Nightmare hurricane Beryl causes pain in Eastern Caribbean

Hundreds of children and families homeless across St Vincent and the Grenadines, Carriacou, Petit Martinique and Grenada

Patrick Knight
Damaged infrastructure shows the aftermath of hurricane Beryl
Hon Ron Redhead/Facebook
03 July 2024

Kingstown, 2 June 2024.- Andrew DaSilva was looking forward to a few more fun-filled days at school before breaking for an exciting summer vacation.

That was Monday morning, but within mere hours his dreams of summer frolic turned to a nightmare as he watched his family’s home on the outskirts of Kingstown, St Vincent being ripped apart by a powerful Hurricane Beryl.

The first major system for the 2024 Atlantic hurricane season tore the roof off his family’s house leaving them among hundreds rendered homeless in the hurricane’s wake. Official government estimates are that 90 per cent of homes in Union Island and Bequia, part of the group of islands making up St Vincent and the Grenadines, were damaged or destroyed.

A severely damaged house in Carriacou, Grenada
Hon Ron Redhead/Facebook
A severely damaged house in Carriacou, Grenada hours after the direct his from Hurricane Beryl.

While official estimates are still underway in neighbouring Grenada, Government there reported that Carriacou and Petite Martinique, the two other islands in the tri-island state, were devasted by the hurricane’s relentless 140 miles per hour winds.

In all over 650,000 people, including 150,000 children, in Barbados, Grenada, St Lucia, St Vincent and the Grenadines and Tobago were in the storm’s path, but the other countries escaped with minimal structural damage.

A family stands in front of their house that sustained extensive damage after the hurricane
From right, Daniel, 9 with his two siblings and his mother (far left), Princess Gibson at their house outside the capital, Kingstown, which sustained extensive damage during Hurricane Beryl.

“It was horrible. I was scared. The roof came off and the rain was falling on my head.”

Andrew, 9, lived in the house with his mother Princess Gibson and siblings Joel and Ruth. The displaced family is now among over 1600 people in St Vincent and the Grenadines being housed in temporary government shelters.

Andrew’s mother said the family decided to ride out the storm at home and while the children were initially curious to experience a hurricane, that curiosity soon turned to concern as the winds picked up and the roof was lifted, exposing them to rain and the howling wind. “At first I was wondering if it was a dream when I saw the roof going as we didn’t expect this to happen, but we are thankful,” she added.

Just two years ago the St Vincent and the Grenadines population was impacted when the La Soufrière Volcano erupted blanketing most of the country with ash.

UNICEF is mobilizing supplies and resources and has pledged to support the affected countries to get back on their feet.

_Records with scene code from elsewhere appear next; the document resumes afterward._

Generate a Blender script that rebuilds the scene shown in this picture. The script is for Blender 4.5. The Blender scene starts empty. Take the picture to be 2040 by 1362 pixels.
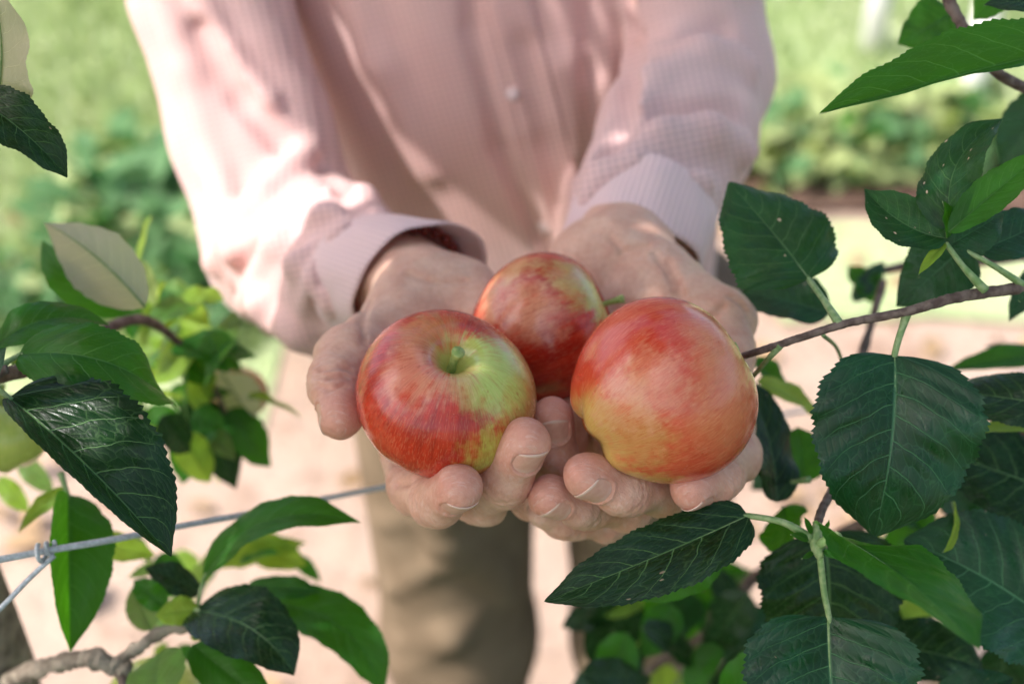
import bpy, math, random
import numpy as np
from mathutils import Vector, Matrix
from mathutils.bvhtree import BVHTree
random.seed(7); rng = np.random.default_rng(7)
sc = bpy.context.scene
C = sc.collection
R = math.radians

# ------------------------------------------------------------------ camera, light, exposure
CAMZ = 1.5; PITCH = 35.0; LENS = 50.0
cam = bpy.data.cameras.new('camera'); camo = bpy.data.objects.new('camera', cam); C.objects.link(camo)
camo.location = (0, 0, CAMZ); camo.rotation_euler = (R(90 - PITCH), 0, 0)
cam.lens = LENS; cam.sensor_width = 36; cam.clip_start = 0.02; cam.clip_end = 900
cam.dof.use_dof = True; cam.dof.focus_distance = 0.575; cam.dof.aperture_fstop = 5.0; cam.dof.aperture_blades = 9
sc.camera = camo

SUN_EL = 52.0; SUN_AZ = -115.0          # azimuth clockwise from +Y
sd = Vector((math.sin(R(SUN_AZ)) * math.cos(R(SUN_EL)), math.cos(R(SUN_AZ)) * math.cos(R(SUN_EL)), math.sin(R(SUN_EL))))
w = bpy.data.worlds.new('World'); sc.world = w; w.use_nodes = True
nt = w.node_tree; nt.nodes.clear()
sky = nt.nodes.new('ShaderNodeTexSky'); sky.sky_type = 'NISHITA'; sky.sun_disc = False
sky.sun_elevation = R(SUN_EL); sky.sun_rotation = R(SUN_AZ); sky.dust_density = 3.5; sky.air_density = 0.8; sky.ozone_density = 0.5
bg = nt.nodes.new('ShaderNodeBackground'); bg.inputs['Strength'].default_value = 0.15
wo = nt.nodes.new('ShaderNodeOutputWorld')
nt.links.new(sky.outputs[0], bg.inputs[0]); nt.links.new(bg.outputs[0], wo.inputs[0])
sun = bpy.data.lights.new('sun', 'SUN'); sun.energy = 2.05; sun.angle = R(0.53); sun.color = (1.0, 0.965, 0.925)
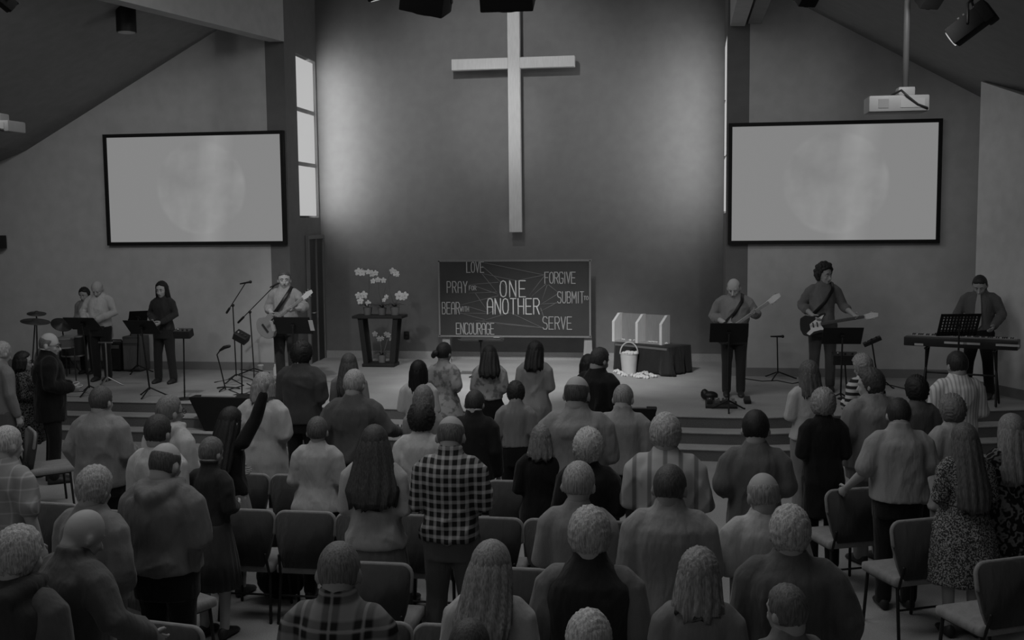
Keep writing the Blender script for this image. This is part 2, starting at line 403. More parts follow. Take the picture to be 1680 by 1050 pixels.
# ================================================================== ON THE WALLS
def screen(lab, x0, x1, y0, y1, ph):
    """projection screen; corner pixels of the outer frame"""
    a = ony(x0, (y0 + y1) / 2, SCRY - 0.12); b = ony(x1, (y0 + y1) / 2, SCRY - 0.12)
    zt = ony((x0 + x1) / 2, y0, SCRY - 0.12).z; zb = ony((x0 + x1) / 2, y1, SCRY - 0.12).z
    c = V((a.x + b.x) / 2, SCRY - 0.06, (zt + zb) / 2); W = b.x - a.x; H = zt - zb
    t = thing('projection_screen', lab, 'screen', c)
    bm = bmesh.new(); f = 0.06
    for cx, cz, sx, sz in ((0, H / 2 - f / 2, W, f), (0, -H / 2 + f / 2, W, f), (-W / 2 + f / 2, 0, f, H - 2 * f), (W / 2 - f / 2, 0, f, H - 2 * f)):
        box(bm, (cx, 0, cz), (sx, 0.09, sz))
    finish(bm, 'frame', plain(0.006, 0.7), t, False)
    bm = bmesh.new(); box(bm, (0, 0.0, 0), (W - 2 * f, 0.02, H - 2 * f)); 
    m, nt_, p = nt('projected_moon_%d' % ph)
    o = ocoord(nt_); s = sep(nt_, o)
    dx = mth(nt_, 'SUBTRACT', s[0], 0.04 if ph else 0.13); dz = mth(nt_, 'SUBTRACT', s[2], 0.0 if ph else 0.02)
    r = mth(nt_, 'SQRT', mth(nt_, 'ADD', mth(nt_, 'MULTIPLY', dx, dx), mth(nt_, 'MULTIPLY', dz, dz)))
    disc = nt_.nodes.new('ShaderNodeMapRange'); disc.inputs[1].default_value = 0.86; disc.inputs[2].default_value = 0.80; lnk(nt_, r, disc.inputs[0])
    rim = mth(nt_, 'MULTIPLY', disc.outputs[0], mth(nt_, 'POWER', mth(nt_, 'DIVIDE', r, 0.85), 3.0))
    cl = noise(nt_, o, 1.8, 3)
    streak = nt_.nodes.new('ShaderNodeMapRange'); streak.inputs[1].default_value = 0.35; streak.inputs[2].default_value = 0.0
    lnk(nt_, mth(nt_, 'ABSOLUTE', mth(nt_, 'SUBTRACT', s[0], mth(nt_, 'ADD', 0.34, mth(nt_, 'MULTIPLY', s[2], 0.12)))), streak.inputs[0])
    v = mth(nt_, 'ADD', 0.215, mth(nt_, 'MULTIPLY', disc.outputs[0], mth(nt_, 'MULTIPLY', mth(nt_, 'SUBTRACT', cl, 0.47), 0.14)))
    v = mth(nt_, 'ADD', v, mth(nt_, 'MULTIPLY', streak.outputs[0], 0.05)); v = mth(nt_, 'ADD', v, mth(nt_, 'MULTIPLY', rim, 0.012))
    p.inputs['Base Color'].default_value = (0.05, 0.05, 0.05, 1); p.inputs['Roughness'].default_value = 1; p.inputs['Specular IOR Level'].default_value = 0
    p.inputs['Emission Color'].default_value = (1, 1, 1, 1); lnk(nt_, v, p.inputs['Emission Strength'])
    finish(bm, 'projection_surface', m, t, False)
screen('black framed projection screen with a pale moon, left of the cross', 171, 466, 217, 402, 0)
screen('black framed projection screen with a pale moon, right of the cross', 1195, 1545, 198, 400, 1)

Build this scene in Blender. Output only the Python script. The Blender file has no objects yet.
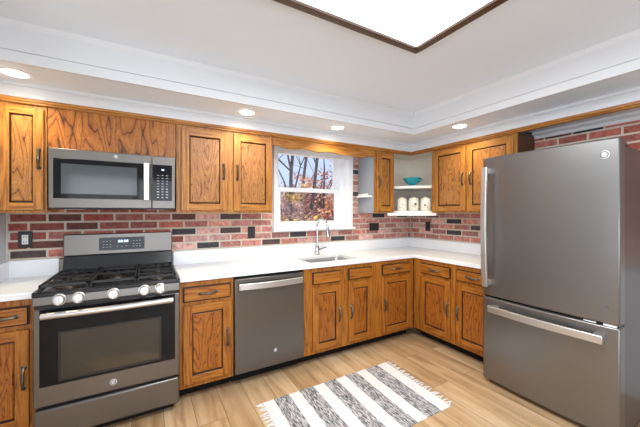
import bpy, bmesh, math, random
from mathutils import Vector, Matrix
R = math.radians
random.seed(7)
C = bpy.context.scene.collection
sc = bpy.context.scene

# ------------------------------------------------------------------ camera
cam_d = bpy.data.cameras.new('camera'); cam = bpy.data.objects.new('camera', cam_d); C.objects.link(cam)
cam.location = (0, 0, 1.38)
cam.rotation_euler = (R(90), 0, R(-30))
cam_d.sensor_width = 36; cam_d.lens = 300 / 640 * 36
cam_d.shift_y = -1.2 / 640
cam_d.clip_start = .02
sc.camera = cam

# ------------------------------------------------------------------ view, world, sun, fill lamps
sc.view_settings.view_transform = 'Standard'; sc.view_settings.look = 'None'
sc.view_settings.gamma = 1; sc.view_settings.use_curve_mapping = False
sc.view_settings.exposure = 0.0
w = bpy.data.worlds.new('sky'); sc.world = w; w.use_nodes = True
nt = w.node_tree; bg = nt.nodes['Background']
tc = nt.nodes.new('ShaderNodeTexCoord'); sx = nt.nodes.new('ShaderNodeSeparateXYZ'); cr = nt.nodes.new('ShaderNodeValToRGB')
nt.links.new(tc.outputs['Generated'], sx.inputs[0]); nt.links.new(sx.outputs['Z'], cr.inputs[0]); nt.links.new(cr.outputs[0], bg.inputs[0])
cr.color_ramp.elements[0].color = (.68, .80, 1, 1); cr.color_ramp.elements[1].color = (.22, .45, .95, 1)
cr.color_ramp.elements[1].position = .8
bg.inputs[1].default_value = 1.15

def light(name, kind, loc, rot, energy, color=(1, 1, 1), **kw):
    l = bpy.data.lights.new(name, kind); l.energy = energy; l.color = color
    for k, v in kw.items(): setattr(l, k, v)
    o = bpy.data.objects.new(name, l); C.objects.link(o); o.location = loc; o.rotation_euler = rot
    return o
# sun comes over the window from the right, low
sun = light('sun', 'SUN', (6, 8, 6), (0, 0, 0), 10, (1, .93, .82), angle=R(.6))
sun.rotation_euler = Vector((-.58, -.58, -.575)).to_track_quat('-Z', 'Y').to_euler()
# fill lamps outside the rear and side windows, tilted up to brighten the ceiling
light('rear_window_fill', 'AREA', (-.2, -2.78, 1.25), (R(120), 0, 0), 90, (.86, .93, 1), shape='RECTANGLE', size=2.5, size_y=2.1)
light('added_side_fill', 'AREA', (-2.98, -.3, 1.3), (0, R(-115), 0), 55, (.90, .95, 1), shape='RECTANGLE', size=1.7, size_y=2.2)  # added fill: the unseen side window it shines through is made up

# ------------------------------------------------------------------ materials
def newmat(name):
    m = bpy.data.materials.new(name); m.use_nodes = True
    return m, m.node_tree, m.node_tree.nodes['Principled BSDF']
def plain(name, col, rough=.5, metal=0, spec=None, noise=0, nscale=40, bump=0, coat=0):
    m, t, b = newmat(name)
    b.inputs['Base Color'].default_value = (*col, 1); b.inputs['Roughness'].default_value = rough
    b.inputs['Metallic'].default_value = metal
    if spec is not None: b.inputs['Specular IOR Level'].default_value = spec
    if coat: b.inputs['Coat Weight'].default_value = coat; b.inputs['Coat Roughness'].default_value = .08
    if noise or bump:
        c = t.nodes.new('ShaderNodeTexCoord'); n = t.nodes.new('ShaderNodeTexNoise')
        n.inputs['Scale'].default_value = nscale; n.inputs['Detail'].default_value = 4
        t.links.new(c.outputs['Object'], n.inputs['Vector'])
        if noise:
            mx = t.nodes.new('ShaderNodeMix'); mx.data_type = 'RGBA'
            mx.inputs[6].default_value = (*[v * (1 - noise) for v in col], 1); mx.inputs[7].default_value = (*[min(1, v * (1 + noise)) for v in col], 1)
            t.links.new(n.outputs[0], mx.inputs[0]); t.links.new(mx.outputs[2], b.inputs['Base Color'])
        if bump:
            bp = t.nodes.new('ShaderNodeBump'); bp.inputs['Strength'].default_value = bump; bp.inputs['Distance'].default_value = .002
            t.links.new(n.outputs[0], bp.inputs['Height']); t.links.new(bp.outputs[0], b.inputs['Normal'])
    return m
def emis(name, col, s):
    m, t, b = newmat(name)
    b.inputs['Base Color'].default_value = (*col, 1); b.inputs['Emission Color'].default_value = (*col, 1); b.inputs['Emission Strength'].default_value = s
    return m
def oak(name, sc3, light_c, mid_c, dark_c, contrast=1.0, rings=9.0):
    """oak: warped growth rings drawn out along the grain, fine pores on top"""
    m, t, b = newmat(name); N = t.nodes.new; L = t.links.new
    c = N('ShaderNodeTexCoord'); oi = N('ShaderNodeObjectInfo')
    mu = N('ShaderNodeMath'); mu.operation = 'MULTIPLY'; mu.inputs[1].default_value = 13.7
    L(oi.outputs['Random'], mu.inputs[0])
    ad = N('ShaderNodeVectorMath'); ad.operation = 'ADD'; L(c.outputs['Object'], ad.inputs[0]); L(mu.outputs[0], ad.inputs[1])
    mp = N('ShaderNodeMapping'); mp.inputs['Scale'].default_value = sc3; L(ad.outputs[0], mp.inputs[0])
    n1 = N('ShaderNodeTexNoise'); n1.inputs['Scale'].default_value = 1.0; n1.inputs['Detail'].default_value = 2.0; n1.inputs['Roughness'].default_value = .45
    n1.inputs['Distortion'].default_value = .25; L(mp.outputs[0], n1.inputs['Vector'])
    k = N('ShaderNodeMath'); k.operation = 'MULTIPLY'; k.inputs[1].default_value = rings; L(n1.outputs[0], k.inputs[0])
    fr = N('ShaderNodeMath'); fr.operation = 'FRACT'; L(k.outputs[0], fr.inputs[0])
    rp = N('ShaderNodeValToRGB'); e = rp.color_ramp.elements
    e[0].position = 0; e[0].color = (*mid_c, 1); e[1].position = .45; e[1].color = (*light_c, 1)
    x = rp.color_ramp.elements.new(.83); x.color = (*mid_c, 1)
    x = rp.color_ramp.elements.new(.91); x.color = (*dark_c, 1)
    x = rp.color_ramp.elements.new(.99); x.color = (*mid_c, 1)
    L(fr.outputs[0], rp.inputs[0])
    mp2 = N('ShaderNodeMapping'); mp2.inputs['Scale'].default_value = [v * 22 for v in sc3]; L(ad.outputs[0], mp2.inputs[0])
    n2 = N('ShaderNodeTexNoise'); n2.inputs['Scale'].default_value = 1.6; n2.inputs['Detail'].default_value = 3; L(mp2.outputs[0], n2.inputs['Vector'])
    r2 = N('ShaderNodeValToRGB'); r2.color_ramp.elements[0].position = .36; r2.color_ramp.elements[0].color = (.55, .5, .45, 1); r2.color_ramp.elements[1].position = .56; r2.color_ramp.elements[1].color = (1, 1, 1, 1)
    L(n2.outputs[0], r2.inputs[0])
    mx = N('ShaderNodeMix'); mx.data_type = 'RGBA'; mx.blend_type = 'MULTIPLY'; mx.inputs[0].default_value = .75 * contrast
    L(rp.outputs[0], mx.inputs[6]); L(r2.outputs[0], mx.inputs[7]); L(mx.outputs[2], b.inputs['Base Color'])
    b.inputs['Roughness'].default_value = .34; b.inputs['Specular IOR Level'].default_value = .4
    bp = N('ShaderNodeBump'); bp.inputs['Strength'].default_value = .12; bp.inputs['Distance'].default_value = .001
    L(n2.outputs[0], bp.inputs['Height']); L(bp.outputs[0], b.inputs['Normal'])
    return m
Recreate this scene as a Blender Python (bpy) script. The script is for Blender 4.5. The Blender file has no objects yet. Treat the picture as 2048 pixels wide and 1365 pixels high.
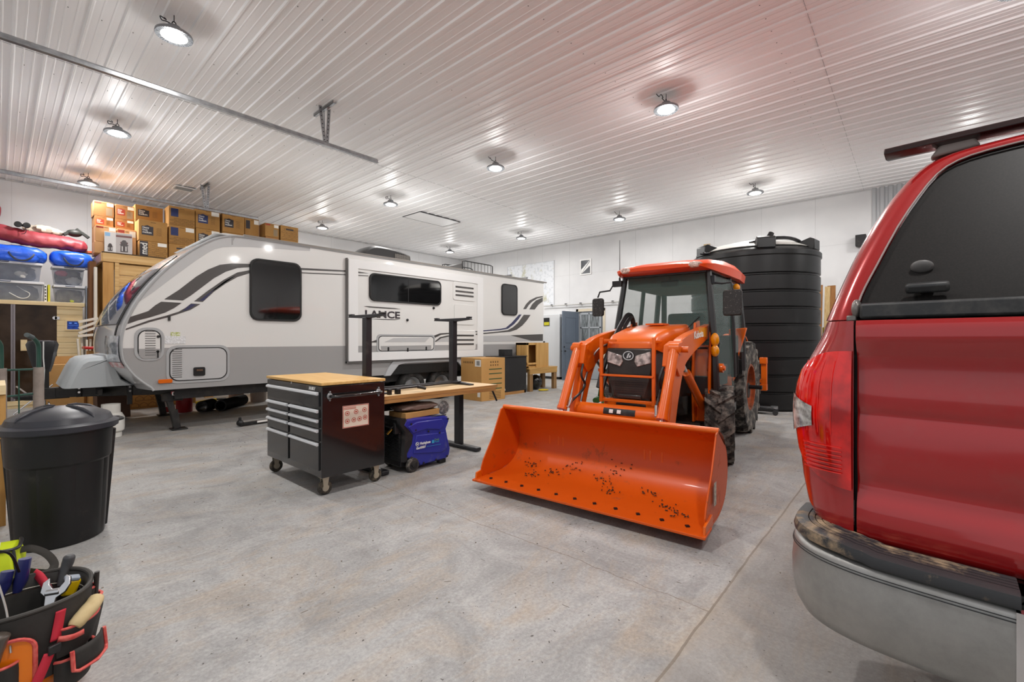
import bpy, bmesh, random
from math import *
from mathutils import Vector as V, Matrix, noise
random.seed(11)
S = bpy.context.scene
COL = S.collection
# ------------------------------------------------------------------ camera, world, exposure
YAW = radians(41.4); SY, CYW = sin(YAW), cos(YAW)
FPX, PX0, PY0, EYE = 907.0, 1024.0, 680.0, 1.36
cam_d = bpy.data.cameras.new('camera'); cam = bpy.data.objects.new('camera', cam_d); COL.objects.link(cam)
cam.location = (0, 0, EYE); cam.rotation_euler = (pi/2, 0, YAW - pi/2)
cam_d.sensor_width = 36; cam_d.lens = 36*FPX/2048; cam_d.shift_y = -2.5/2048
cam_d.clip_start = 0.05; cam_d.clip_end = 200
S.camera = cam
S.view_settings.view_transform = 'Standard'; S.view_settings.look = 'None'
S.view_settings.exposure = 0.0; S.view_settings.gamma = 1.0; S.view_settings.use_curve_mapping = False
W = bpy.data.worlds.new('overcast'); S.world = W; W.use_nodes = True
bg = W.node_tree.nodes['Background']; bg.inputs[0].default_value = (0.93, 0.96, 1.0, 1); bg.inputs[1].default_value = 0.7
LAMP_W = 33.0
S.cycles.use_denoising = True
S.cycles.max_bounces = 8; S.cycles.diffuse_bounces = 5; S.cycles.glossy_bounces = 4; S.cycles.transmission_bounces = 6; S.cycles.transparent_max_bounces = 8
S.cycles.caustics_reflective = False; S.cycles.caustics_refractive = False; S.cycles.sample_clamp_indirect = 6.0

# ------------------------------------------------------------------ measuring helpers (photo pixel -> point on a real plane)
def ray(px, py):
    o = (px-PX0)/FPX; u = (PY0-py)/FPX
    return V((o*SY+CYW, -o*CYW+SY, u))
def onX(px, py, x): r = ray(px, py); return V((0, 0, EYE)) + r*(x/r.x)
def onY(px, py, y): r = ray(px, py); return V((0, 0, EYE)) + r*(y/r.y)
def onZ(px, py, z): r = ray(px, py); return V((0, 0, EYE)) + r*((z-EYE)/r.z)

# ------------------------------------------------------------------ materials
def lin(h):
    if isinstance(h, tuple): return h if len(h) == 4 else (*h, 1)
    h = h.lstrip('#'); v = [int(h[i:i+2], 16)/255 for i in (0, 2, 4)]
    return tuple((c/12.92 if c <= .04045 else ((c+.055)/1.055)**2.4) for c in v) + (1,)
MATS = {}
def setin(b, k, v):
    if k in b.inputs: b.inputs[k].default_value = v
def mat(name, col, rough=.5, metal=0, col2=None, scale=6, lo=.35, hi=.65, stretch=(1, 1, 1), bump=0, bscale=30, coat=0, emit=0, ecol=None, trans=0, ior=1.45, dust=None, dscale=9, dlo=.5, dhi=.7, rvar=0, alpha=1, spec=.5):
    if name in MATS: return MATS[name]
    m = bpy.data.materials.new(name); m.use_nodes = True; nt = m.node_tree; N = nt.nodes; L = nt.links
    b = N['Principled BSDF']; b.inputs['Base Color'].default_value = lin(col); b.inputs['Roughness'].default_value = rough; b.inputs['Metallic'].default_value = metal
    setin(b, 'Coat Weight', coat); setin(b, 'Coat Roughness', .06); setin(b, 'Transmission Weight', trans); setin(b, 'IOR', ior); setin(b, 'Specular IOR Level', spec)
    if alpha < 1: b.inputs['Alpha'].default_value = alpha
    if emit: setin(b, 'Emission Color', lin(ecol or col)); setin(b, 'Emission Strength', emit)
    if col2 or bump or dust or rvar:
        tc = N.new('ShaderNodeTexCoord'); mp = N.new('ShaderNodeMapping'); mp.inputs['Scale'].default_value = stretch
        L.new(tc.outputs['Object'], mp.inputs['Vector'])
        def nz(sc, det=6, r=.55):
            n = N.new('ShaderNodeTexNoise'); n.inputs['Scale'].default_value = sc; n.inputs['Detail'].default_value = det; n.inputs['Roughness'].default_value = r
            L.new(mp.outputs[0], n.inputs['Vector']); return n
        def ramp(src, a, c, ca, cc):
            r = N.new('ShaderNodeValToRGB'); r.color_ramp.elements[0].position = a; r.color_ramp.elements[1].position = c
            r.color_ramp.elements[0].color = ca; r.color_ramp.elements[1].color = cc; L.new(src, r.inputs[0]); return r
        last = None
        if col2:
            last = ramp(nz(scale).outputs['Fac'], lo, hi, lin(col), lin(col2)).outputs[0]
        if dust:
            mx = N.new('ShaderNodeMix'); mx.data_type = 'RGBA'
            d = ramp(nz(dscale, 9, .68).outputs['Fac'], dlo, dhi, (0, 0, 0, 1), (1, 1, 1, 1))
            L.new(d.outputs[0], mx.inputs['Factor'])
            if last: L.new(last, mx.inputs['A'])
            else: mx.inputs['A'].default_value = lin(col)
            mx.inputs['B'].default_value = lin(dust); last = mx.outputs['Result']
            mr = N.new('ShaderNodeMapRange'); L.new(d.outputs[0], mr.inputs['Value']); mr.inputs['To Min'].default_value = rough; mr.inputs['To Max'].default_value = min(1, rough+.4)
            L.new(mr.outputs[0], b.inputs['Roughness'])
        if last: L.new(last, b.inputs['Base Color'])
        if rvar and not dust:
            mr = N.new('ShaderNodeMapRange'); L.new(nz(scale*.7).outputs['Fac'], mr.inputs['Value']); mr.inputs['From Min'].default_value = .3; mr.inputs['From Max'].default_value = .7
            mr.inputs['To Min'].default_value = max(.02, rough-rvar); mr.inputs['To Max'].default_value = rough+rvar; L.new(mr.outputs[0], b.inputs['Roughness'])
        if bump:
            bp = N.new('ShaderNodeBump'); bp.inputs['Strength'].default_value = bump; bp.inputs['Distance'].default_value = .01
            L.new(nz(bscale, 8, .6).outputs['Fac'], bp.inputs['Height']); L.new(bp.outputs[0], b.inputs['Normal'])
    MATS[name] = m; return m
def wood(name, c1, c2, axis='x', rough=.55, sc=6):
    st = {'x': (.35, 6, 6), 'y': (6, .35, 6), 'z': (6, 6, .35)}[axis]
    return mat(name, c1, rough, col2=c2, scale=sc, lo=.3, hi=.7, stretch=st, bump=.12, bscale=12)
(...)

“UNICEF is deeply concerned at the plight of those affected by Hurricane Beryl, especially the most vulnerable, children and women. While we are still waiting initial assessments to come in, we know that children are commonly the most vulnerable in natural and man-made disasters.

“We pledge to be there for children of the affected countries,” said Pieter Bult, UNICEF Representative for the Eastern Caribbean Area.